Apple sues former employee over new chip venture

Apple is suing a former employee who started Nuvia, a server chip startup that has hired at least 8 former Apple employees, for breach of contract.

Ina Fried for Axios:

Apple filed suit against Nuvia founder Gerard Williams III in Santa Clara Superior Court back in August, alleging breach of contract and breach of duty of loyalty.
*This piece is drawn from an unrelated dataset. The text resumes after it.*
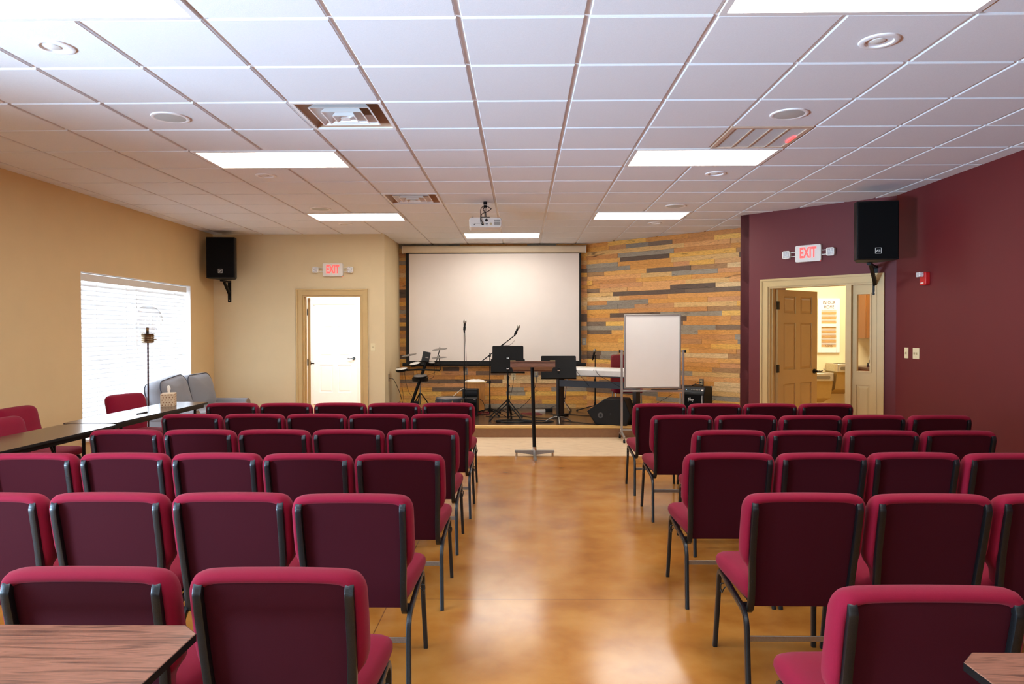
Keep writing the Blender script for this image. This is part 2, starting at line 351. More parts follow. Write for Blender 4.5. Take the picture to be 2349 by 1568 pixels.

Apple is seeking an injunction, punitive damages and other remedies.

Williams spent 9 years at Apple, most recently as a senior platform architect, designing chips for the iPhone and iPad.

This case involves a worst-case scenario for an innovative company like Apple: A trusted senior director with years of experience, and years of access to Apple’s most valuable information, secretly starts a competing company leveraging the very technology the director was working on, and the same teams he was working with, while still employed by Apple. — Apple, in the introduction of its suit

Apple, an early beneficiary of the creative forces that formed and continue to drive Silicon Valley, has filed this lawsuit in a desperate effort to shut down lawful employment by a former employee … To further intimidate any current Apple employee who might dare consider leaving Apple, Apple’s complaint shows that it is monitoring and examining its employees’ phone records and text messages, in a stunning and disquieting invasion of privacy. — Nuvia, in court documents responding to Apple’s suit

MacDailyNews Take: Ooh, palace intrigue and the potential for secrets to be spilled in discovery! One problem springs immediately to mind for Apple: California state laws regarding non-competes and the like are very pro-employee. As for “invasion of privacy,” if Williams’ phone and texts were while he was employed with Apple, using Apple equipment and/or services, it’s within Apple’s purview to access them to protect the company’s trade secrets. Any properly managed company monitors its employees’ phone records and text messages via company-provided devices and services.

So, obviously, this Nuvia venture is not at all supported by Apple. We look forward to hearing more as this case proceeds.

7 Comments

  1. As one who has succeeded in not being sued (twice) from the clutches of a non-compete, but also careful not to divulge trade secrets, it’s three things that matter:

    -Scope
    -Time
    -Geography

    Companies most certainly do NOT own you.

    1. You probably didn’t get sued because you didn’t do anything worth suing about. For a non-compete agreement to matter you have to, you know, be able to compete in the first place. People who can compete don’t spend their time endlessly yapping on fan sites like you. They are far too busy. You on the other hand have time to get in the last word on every single person who ever replies to you.

    2. If you read the complaint it is saying that he started the company while still employed at Apple and used technology that his team was developing, on the clock, at Apple. This is not about a non-compete, this is about corporate espionage and trade secretes.

      Companies most certainly DO own the work you do while you are in their employment and on the clock.